Question

How do I create a hybrid type (i.e. a type that keeps the convenience of model-driven types but takes advantage of schema-driven types on an as-needed basis)?

My most recent explorations have led me to model-driven dexterity types as the most convenient approach for dexterity development. I've been following this article: http://developer.plone.org/reference_manuals/external/plone.app.dexterity/model-driven-types.html in contrast to schema driven types documented here: http://developer.plone.org/reference_manuals/external/plone.app.dexterity/schema-driven-types.html.

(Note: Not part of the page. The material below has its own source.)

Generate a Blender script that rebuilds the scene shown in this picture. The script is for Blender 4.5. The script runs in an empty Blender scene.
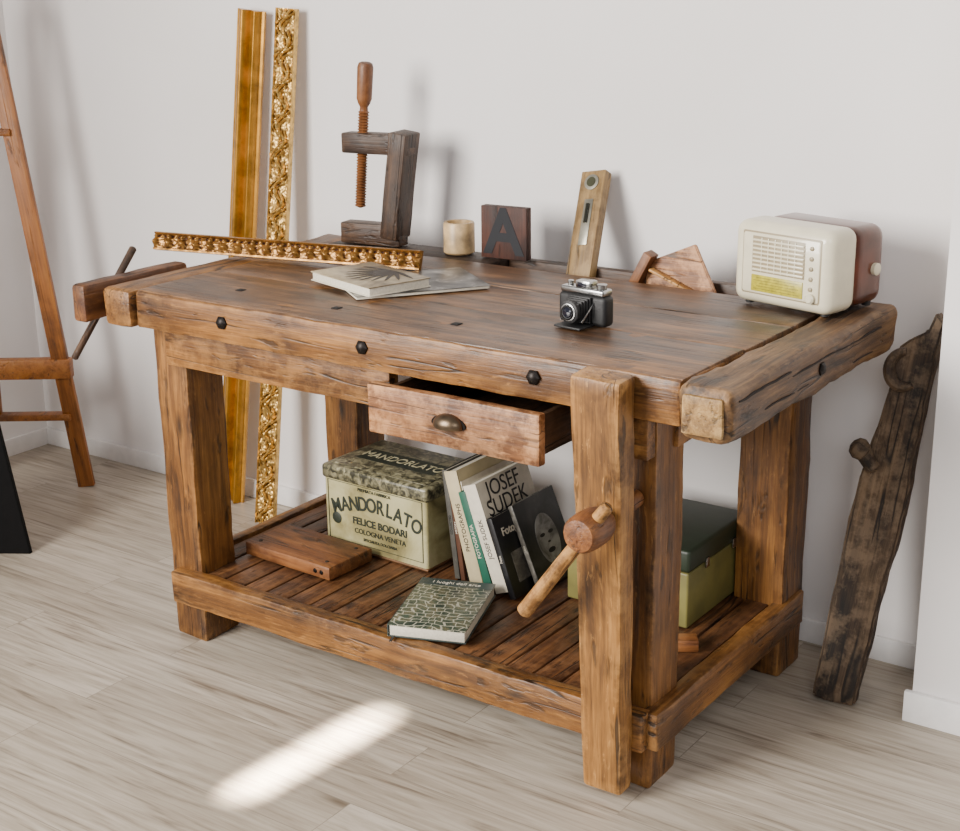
import bpy, bmesh, math, random
from mathutils import Vector, Matrix, Euler, noise
random.seed(4)
# ------------------------------------------------------------------ helpers
def lin(c):
    o=[]
    for v in c[:3]:
        v=v/255.0
        o.append(v/12.92 if v<=0.04045 else ((v+0.055)/1.055)**2.4)
    return (o[0],o[1],o[2],1)
def newmat(name):
    m=bpy.data.materials.new(name);m.use_nodes=True
    nt=m.node_tree
    return m,nt,nt.nodes['Principled BSDF']
def N(nt,t,**kw):
    n=nt.nodes.new(t)
    for k,v in kw.items(): setattr(n,k,v)
    return n
def ramp(nt,fac,stops):
    r=N(nt,'ShaderNodeValToRGB')
    el=r.color_ramp.elements
    while len(el)<len(stops): el.new(0.5)
    for e,(p,c) in zip(el,stops): e.position=p;e.color=c
    nt.links.new(fac,r.inputs[0]);return r.outputs[0]
def math_(nt,op,a,b=None,clamp=False):
    n=N(nt,'ShaderNodeMath',operation=op,use_clamp=clamp)
    for i,v in enumerate((a,b)):
        if v is None: continue
        if isinstance(v,(int,float)): n.inputs[i].default_value=v
        else: nt.links.new(v,n.inputs[i])
    return n.outputs[0]
def mixc(nt,f,a,b,bt='MIX'):
    n=N(nt,'ShaderNodeMix',data_type='RGBA',blend_type=bt)
    for i,v in ((0,f),(6,a),(7,b)):
        if isinstance(v,(int,float,tuple)): n.inputs[i].default_value=v
        else: nt.links.new(v,n.inputs[i])
    return n.outputs[2]
def noise_(nt,vec,scale,detail=4,rough=.55,dist=0):
    n=N(nt,'ShaderNodeTexNoise');n.inputs['Scale'].default_value=scale;n.inputs['Detail'].default_value=detail
    n.inputs['Roughness'].default_value=rough;n.inputs['Distortion'].default_value=dist
    if vec is not None: nt.links.new(vec,n.inputs['Vector'])
    return n.outputs['Fac']
def vmap(nt,vec,scale):
    n=N(nt,'ShaderNodeMapping');n.inputs['Scale'].default_value=scale;nt.links.new(vec,n.inputs['Vector']);return n.outputs[0]
def objvec(nt):
    tc=N(nt,'ShaderNodeTexCoord');oi=N(nt,'ShaderNodeObjectInfo')
    m=math_(nt,'MULTIPLY',oi.outputs['Random'],17.0)
    a=N(nt,'ShaderNodeVectorMath',operation='ADD');nt.links.new(tc.outputs['Object'],a.inputs[0]);nt.links.new(m,a.inputs[1])
    return a.outputs[0]
_wc={}
BW=(1,1,1,1);BK=(0,0,0,1)
def wood(pal,axis=0):
    key=(pal,axis)
    if key in _wc: return _wc[key]
    dark,mid,light,rough,scr=PAL[pal]
    m,nt,b=newmat('wood_%s_%d'%(pal,axis))
    v=objvec(nt)
    def sc(al,ac):
        s=[ac]*3;s[axis]=al;return tuple(s)
    n1=noise_(nt,vmap(nt,v,sc(1.1,16)),1.6,6,.62,1.0)
    n2=noise_(nt,vmap(nt,v,sc(7,190)),1.0,4,.6,.2)
    n3=noise_(nt,v,5,4,.6)
    s=math_(nt,'ADD',math_(nt,'MULTIPLY',n1,.5),math_(nt,'MULTIPLY',n2,.27))
    s=math_(nt,'ADD',s,math_(nt,'MULTIPLY',n3,.23))
    c=ramp(nt,s,[(.39,lin(dark)),(.5,lin(mid)),(.62,lin(light))])
    # stains
    n6=noise_(nt,vmap(nt,v,sc(3,7)),1.0,5,.65,.6)
    st=ramp(nt,n6,[(.36,(.32,.29,.28,1)),(.52,(1,1,1,1)),(.72,(1.28,1.26,1.2,1))])
    c=mixc(nt,.85,c,st,'MULTIPLY')
    # knots
    vo=N(nt,'ShaderNodeTexVoronoi');vo.inputs['Scale'].default_value=1.0
    nt.links.new(vmap(nt,v,sc(3.2,9)),vo.inputs['Vector'])
    k=ramp(nt,vo.outputs['Distance'],[(.05,BW),(.14,BK)])
    c=mixc(nt,math_(nt,'MULTIPLY',k,.8),c,lin([x*.4 for x in dark]))
    # pale scratches / wear
    pale=lin([min(255,x*1.15+24) for x in light])
    n4=noise_(nt,vmap(nt,v,sc(18,110)),1.0,5,.7,.5)
    w=ramp(nt,n4,[(.60,BK),(.67,BW)])
    c=mixc(nt,math_(nt,'MULTIPLY',w,scr),c,pale)
    # worn edges
    ge=N(nt,'ShaderNodeNewGeometry')
    pt=ramp(nt,ge.outputs['Pointiness'],[(.515,BK),(.56,BW)])
    ew=math_(nt,'MULTIPLY',pt,ramp(nt,noise_(nt,v,22,4,.7),[(.44,BK),(.60,BW)]))
    c=mixc(nt,math_(nt,'MULTIPLY',ew,scr*1.4,True),c,pale)
    # dark dents and drying cracks along the grain
    n5=noise_(nt,vmap(nt,v,sc(10,45)),1.0,3,.6,.3)
    w2=ramp(nt,n5,[(.32,BW),(.39,BK)])
    c=mixc(nt,math_(nt,'MULTIPLY',w2,.65),c,lin([x*.4 for x in dark]))
    n7=noise_(nt,vmap(nt,v,sc(.9,17)),1.0,2,.5,.3)
    ab=math_(nt,'ABSOLUTE',math_(nt,'SUBTRACT',n7,.5))
    ck=math_(nt,'MULTIPLY',ramp(nt,ab,[(.004,BW),(.013,BK)]),ramp(nt,noise_(nt,vmap(nt,v,sc(3.5,6)),1.3,2),[(.46,BK),(.54,BW)]))
    if pal!='easel': c=mixc(nt,math_(nt,'MULTIPLY',ck,.85),c,lin([x*.3 for x in dark]))
    nt.links.new(c,b.inputs['Base Color'])
    r=math_(nt,'ADD',math_(nt,'MULTIPLY',n3,.3),rough-.15)
    nt.links.new(r,b.inputs['Roughness'])
    bp=N(nt,'ShaderNodeBump');bp.inputs['Strength'].default_value=.55;bp.inputs['Distance'].default_value=.004
    h=math_(nt,'ADD',math_(nt,'MULTIPLY',n2,.5),math_(nt,'MULTIPLY',n1,.6))
    h=math_(nt,'SUBTRACT',h,math_(nt,'MULTIPLY',w2,.5));h=math_(nt,'SUBTRACT',h,math_(nt,'MULTIPLY',ck,.6))
    nt.links.new(h,bp.inputs['Height']);nt.links.new(bp.outputs[0],b.inputs['Normal'])
    _wc[key]=m;return m
PAL={
 'top':((50,32,17),(88,58,32),(128,90,53),.40,.22),
 'bench':((60,35,12),(108,68,27),(150,102,47),.46,.28),
 'jaw':((84,53,20),(134,90,40),(172,123,62),.5,.30),
 'cap':((44,29,15),(84,57,31),(128,94,55),.56,.28),
 'capend':((86,60,30),(134,101,56),(170,136,84),.6,.3),
 'shelf':((40,22,11),(76,45,22),(114,73,38),.5,.20),
 'drawer':((82,48,23),(126,79,42),(156,108,66),.52,.50),
 'easel':((110,62,20),(144,86,32),(162,104,44),.45,.0),
 'old':((32,24,16),(70,53,37),(110,88,64),.75,.25),
 'clamp':((30,19,11),(56,36,21),(84,57,34),.5,.15),
 'redwood':((70,38,16),(108,63,29),(140,89,44),.5,.13),
 'letter':((38,19,13),(62,31,20),(80,42,26),.65,.05),
 'level':((80,60,30),(120,92,52),(146,118,74),.5,.15),
 'dark':((24,15,9),(40,26,15),(56,36,21),.6,.1),
}
def plain(name,c,rough=.5,metal=0,var=.12,nscale=30,bump=0,coat=0):
    m,nt,b=newmat(name)
    v=objvec(nt);n=noise_(nt,v,nscale,4)
    a=lin([x*(1-var) for x in c]);d=lin([min(255,x*(1+var)) for x in c])
    nt.links.new(ramp(nt,n,[(.3,a),(.7,d)]),b.inputs['Base Color'])
    b.inputs['Roughness'].default_value=rough;b.inputs['Metallic'].default_value=metal
    if coat: b.inputs['Coat Weight'].default_value=coat
    if bump:
        bp=N(nt,'ShaderNodeBump');bp.inputs['Strength'].default_value=bump;bp.inputs['Distance'].default_value=.003
        nt.links.new(n,bp.inputs['Height']);nt.links.new(bp.outputs[0],b.inputs['Normal'])
    return m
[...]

The hybrid approach arose from a problem I've come upon with references, which so far do not behave predictably using model-driven types. I expect that schema-driven definitions will give me more fine-grained control in situations like this.

Était-ce utile?

La solution

You can create a schema based on a model:

from plone.supermodel import model

class IMySchema(model.Schema):
    model.load('path/to/model.xml')

Any fields defined in the Python schema will take precedence over those with the same name defined in the model.

The model is loaded at the end of the ZCML configuration phase. This means there's a caveat: You can't refer to a field from the model at module scope anywhere. For example, registering a default value using the @form.default_value(IMySchema['foo']) decorator will not work, because the field hasn't been loaded yet at the time when the decorator executes at import time.